◆ **YOUR TASK**
The required output is the exact run of lines from the line containing "The Blender Python script for this scene continues." to the line containing "bi[40:70], .36, ZB, .03, M_dark, desk)", inclusive, and nothing besides.

(Extracted data entries)
==================================================

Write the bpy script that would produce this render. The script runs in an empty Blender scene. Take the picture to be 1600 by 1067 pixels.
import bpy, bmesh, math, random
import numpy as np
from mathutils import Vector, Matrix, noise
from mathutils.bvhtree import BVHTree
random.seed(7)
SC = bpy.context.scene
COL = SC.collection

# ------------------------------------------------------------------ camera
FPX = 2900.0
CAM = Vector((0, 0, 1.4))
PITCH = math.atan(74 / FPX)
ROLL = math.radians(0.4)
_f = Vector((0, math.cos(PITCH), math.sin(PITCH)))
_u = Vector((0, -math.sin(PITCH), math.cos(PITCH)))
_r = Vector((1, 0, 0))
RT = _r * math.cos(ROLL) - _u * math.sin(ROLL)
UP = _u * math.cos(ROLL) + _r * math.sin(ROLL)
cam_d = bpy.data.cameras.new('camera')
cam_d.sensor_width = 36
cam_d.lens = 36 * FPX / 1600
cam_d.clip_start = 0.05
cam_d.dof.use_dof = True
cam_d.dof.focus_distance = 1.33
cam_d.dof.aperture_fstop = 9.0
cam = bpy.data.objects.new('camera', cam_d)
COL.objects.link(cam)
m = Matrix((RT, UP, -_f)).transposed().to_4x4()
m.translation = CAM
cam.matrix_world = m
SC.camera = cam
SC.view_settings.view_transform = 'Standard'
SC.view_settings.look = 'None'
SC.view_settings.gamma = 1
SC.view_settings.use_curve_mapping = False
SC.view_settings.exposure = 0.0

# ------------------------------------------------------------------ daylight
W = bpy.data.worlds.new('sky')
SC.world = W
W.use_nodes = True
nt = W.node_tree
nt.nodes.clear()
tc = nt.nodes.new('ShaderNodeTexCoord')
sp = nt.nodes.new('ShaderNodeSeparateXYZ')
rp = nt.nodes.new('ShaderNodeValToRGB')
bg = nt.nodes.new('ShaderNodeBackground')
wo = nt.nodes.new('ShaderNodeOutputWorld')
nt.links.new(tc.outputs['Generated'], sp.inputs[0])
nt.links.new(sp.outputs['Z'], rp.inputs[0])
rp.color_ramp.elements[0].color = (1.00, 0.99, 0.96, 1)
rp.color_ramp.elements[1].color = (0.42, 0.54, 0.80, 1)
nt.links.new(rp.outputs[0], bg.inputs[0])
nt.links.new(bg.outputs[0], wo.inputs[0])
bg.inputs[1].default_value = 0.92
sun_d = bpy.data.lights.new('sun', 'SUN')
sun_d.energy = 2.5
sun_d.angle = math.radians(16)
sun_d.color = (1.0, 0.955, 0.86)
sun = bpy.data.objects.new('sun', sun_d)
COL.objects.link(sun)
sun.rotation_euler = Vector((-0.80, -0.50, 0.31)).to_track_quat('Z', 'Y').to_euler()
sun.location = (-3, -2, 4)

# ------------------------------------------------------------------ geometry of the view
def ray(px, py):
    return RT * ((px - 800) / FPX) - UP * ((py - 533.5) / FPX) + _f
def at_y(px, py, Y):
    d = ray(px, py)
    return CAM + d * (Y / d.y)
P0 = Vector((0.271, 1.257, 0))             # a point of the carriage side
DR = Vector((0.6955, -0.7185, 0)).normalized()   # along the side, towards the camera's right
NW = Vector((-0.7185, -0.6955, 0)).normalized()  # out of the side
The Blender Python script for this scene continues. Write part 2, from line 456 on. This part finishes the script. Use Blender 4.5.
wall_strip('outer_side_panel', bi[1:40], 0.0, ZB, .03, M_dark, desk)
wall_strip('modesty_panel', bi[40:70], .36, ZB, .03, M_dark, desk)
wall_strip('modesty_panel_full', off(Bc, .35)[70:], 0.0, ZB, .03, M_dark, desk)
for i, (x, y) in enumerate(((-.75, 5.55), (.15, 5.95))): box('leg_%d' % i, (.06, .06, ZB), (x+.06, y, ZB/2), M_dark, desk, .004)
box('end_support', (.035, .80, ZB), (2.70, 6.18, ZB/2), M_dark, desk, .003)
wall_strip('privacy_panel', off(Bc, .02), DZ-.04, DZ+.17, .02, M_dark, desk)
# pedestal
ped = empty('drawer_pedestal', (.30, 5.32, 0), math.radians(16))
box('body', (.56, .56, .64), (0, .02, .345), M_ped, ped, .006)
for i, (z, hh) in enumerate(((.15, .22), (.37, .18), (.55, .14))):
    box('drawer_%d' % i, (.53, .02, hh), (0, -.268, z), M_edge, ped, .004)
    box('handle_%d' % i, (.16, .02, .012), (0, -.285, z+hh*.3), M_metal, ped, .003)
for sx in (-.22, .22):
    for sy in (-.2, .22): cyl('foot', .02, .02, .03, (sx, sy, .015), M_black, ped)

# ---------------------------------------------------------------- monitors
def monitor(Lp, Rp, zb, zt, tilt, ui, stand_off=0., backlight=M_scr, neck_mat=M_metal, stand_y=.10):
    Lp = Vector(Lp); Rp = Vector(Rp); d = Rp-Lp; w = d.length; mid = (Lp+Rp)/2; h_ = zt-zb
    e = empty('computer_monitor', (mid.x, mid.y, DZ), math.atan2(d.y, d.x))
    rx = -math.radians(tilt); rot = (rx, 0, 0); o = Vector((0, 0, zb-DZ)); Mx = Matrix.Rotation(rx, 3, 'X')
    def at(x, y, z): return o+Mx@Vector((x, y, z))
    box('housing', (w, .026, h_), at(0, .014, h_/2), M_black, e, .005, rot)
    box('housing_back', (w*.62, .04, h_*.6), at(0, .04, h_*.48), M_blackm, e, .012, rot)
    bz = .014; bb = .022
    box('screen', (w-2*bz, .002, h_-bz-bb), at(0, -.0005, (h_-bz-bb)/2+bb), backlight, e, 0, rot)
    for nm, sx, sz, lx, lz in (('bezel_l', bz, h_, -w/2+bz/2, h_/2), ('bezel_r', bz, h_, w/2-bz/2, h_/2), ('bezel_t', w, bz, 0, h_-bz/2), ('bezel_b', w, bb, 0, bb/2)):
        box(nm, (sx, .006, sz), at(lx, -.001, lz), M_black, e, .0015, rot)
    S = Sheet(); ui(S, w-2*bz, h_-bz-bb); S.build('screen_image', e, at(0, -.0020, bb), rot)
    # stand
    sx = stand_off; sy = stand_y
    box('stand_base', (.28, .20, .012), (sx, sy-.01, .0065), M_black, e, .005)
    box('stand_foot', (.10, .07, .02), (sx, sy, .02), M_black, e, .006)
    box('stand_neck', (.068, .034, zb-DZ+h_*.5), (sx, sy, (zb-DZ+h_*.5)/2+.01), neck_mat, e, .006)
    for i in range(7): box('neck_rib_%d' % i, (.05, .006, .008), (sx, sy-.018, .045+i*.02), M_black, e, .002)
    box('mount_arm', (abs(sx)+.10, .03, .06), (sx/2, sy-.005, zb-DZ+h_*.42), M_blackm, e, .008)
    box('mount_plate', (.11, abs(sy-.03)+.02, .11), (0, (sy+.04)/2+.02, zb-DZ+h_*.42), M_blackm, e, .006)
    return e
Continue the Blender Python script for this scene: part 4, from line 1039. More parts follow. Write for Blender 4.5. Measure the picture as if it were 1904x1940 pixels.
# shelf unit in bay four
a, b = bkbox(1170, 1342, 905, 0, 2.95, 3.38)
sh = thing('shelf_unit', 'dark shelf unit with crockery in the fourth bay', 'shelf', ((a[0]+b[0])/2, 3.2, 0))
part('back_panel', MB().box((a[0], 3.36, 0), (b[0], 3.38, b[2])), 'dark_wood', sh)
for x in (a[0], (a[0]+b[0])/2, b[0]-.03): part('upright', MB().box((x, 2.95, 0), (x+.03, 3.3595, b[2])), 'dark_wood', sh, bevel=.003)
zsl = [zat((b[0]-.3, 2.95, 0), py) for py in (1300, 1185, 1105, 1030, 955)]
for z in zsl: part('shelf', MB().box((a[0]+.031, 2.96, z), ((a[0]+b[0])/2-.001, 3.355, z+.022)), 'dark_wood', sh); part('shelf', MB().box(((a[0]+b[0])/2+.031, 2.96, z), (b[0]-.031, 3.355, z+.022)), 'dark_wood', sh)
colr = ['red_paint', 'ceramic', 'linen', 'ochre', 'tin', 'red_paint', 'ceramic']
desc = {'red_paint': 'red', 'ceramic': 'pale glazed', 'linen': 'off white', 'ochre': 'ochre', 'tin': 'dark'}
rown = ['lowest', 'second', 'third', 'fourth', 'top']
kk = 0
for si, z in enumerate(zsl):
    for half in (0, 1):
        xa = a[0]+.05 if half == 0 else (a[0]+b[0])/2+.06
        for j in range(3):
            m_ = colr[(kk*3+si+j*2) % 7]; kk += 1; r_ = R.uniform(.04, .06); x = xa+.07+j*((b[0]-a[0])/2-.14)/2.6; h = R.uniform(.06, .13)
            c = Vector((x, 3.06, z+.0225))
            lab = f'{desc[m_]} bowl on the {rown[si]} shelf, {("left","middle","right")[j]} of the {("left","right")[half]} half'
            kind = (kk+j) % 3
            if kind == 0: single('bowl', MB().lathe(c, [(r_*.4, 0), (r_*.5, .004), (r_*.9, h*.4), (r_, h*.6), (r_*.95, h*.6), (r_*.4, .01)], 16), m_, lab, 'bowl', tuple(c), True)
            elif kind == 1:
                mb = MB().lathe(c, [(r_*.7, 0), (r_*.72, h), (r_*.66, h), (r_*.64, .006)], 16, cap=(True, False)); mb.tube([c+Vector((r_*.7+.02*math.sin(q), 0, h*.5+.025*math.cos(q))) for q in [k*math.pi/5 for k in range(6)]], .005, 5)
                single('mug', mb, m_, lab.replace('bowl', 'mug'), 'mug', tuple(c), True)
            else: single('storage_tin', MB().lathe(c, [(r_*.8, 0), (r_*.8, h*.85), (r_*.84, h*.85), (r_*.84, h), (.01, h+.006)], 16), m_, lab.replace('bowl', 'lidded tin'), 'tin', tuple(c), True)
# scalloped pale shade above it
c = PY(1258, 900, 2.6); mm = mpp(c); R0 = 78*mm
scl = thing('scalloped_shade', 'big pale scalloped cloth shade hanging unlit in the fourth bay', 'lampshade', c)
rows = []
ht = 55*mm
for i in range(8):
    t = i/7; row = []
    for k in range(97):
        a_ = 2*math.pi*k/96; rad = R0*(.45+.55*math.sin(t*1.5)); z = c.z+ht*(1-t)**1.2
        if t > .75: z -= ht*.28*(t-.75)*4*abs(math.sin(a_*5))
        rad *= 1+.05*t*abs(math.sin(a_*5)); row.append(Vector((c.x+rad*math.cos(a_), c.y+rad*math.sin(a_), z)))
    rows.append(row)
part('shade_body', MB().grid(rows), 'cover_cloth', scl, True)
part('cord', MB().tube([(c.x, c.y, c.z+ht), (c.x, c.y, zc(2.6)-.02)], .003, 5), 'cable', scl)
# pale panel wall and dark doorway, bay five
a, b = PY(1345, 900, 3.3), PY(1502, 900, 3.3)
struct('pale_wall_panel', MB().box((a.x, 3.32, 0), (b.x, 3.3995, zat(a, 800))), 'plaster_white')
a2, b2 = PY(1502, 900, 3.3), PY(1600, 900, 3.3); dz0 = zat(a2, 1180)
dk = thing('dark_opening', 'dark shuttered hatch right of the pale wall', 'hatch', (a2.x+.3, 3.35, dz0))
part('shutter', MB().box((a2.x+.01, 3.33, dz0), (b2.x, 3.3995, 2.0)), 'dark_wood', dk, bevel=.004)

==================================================

◆ **ANSWER FOR THIS EXERCISE**
The Blender Python script for this scene continues. Write part 2, from line 456 on. This part finishes the script. Use Blender 4.5.
wall_strip('outer_side_panel', bi[1:40], 0.0, ZB, .03, M_dark, desk)
wall_strip('modesty_panel', bi[40:70], .36, ZB, .03, M_dark, desk)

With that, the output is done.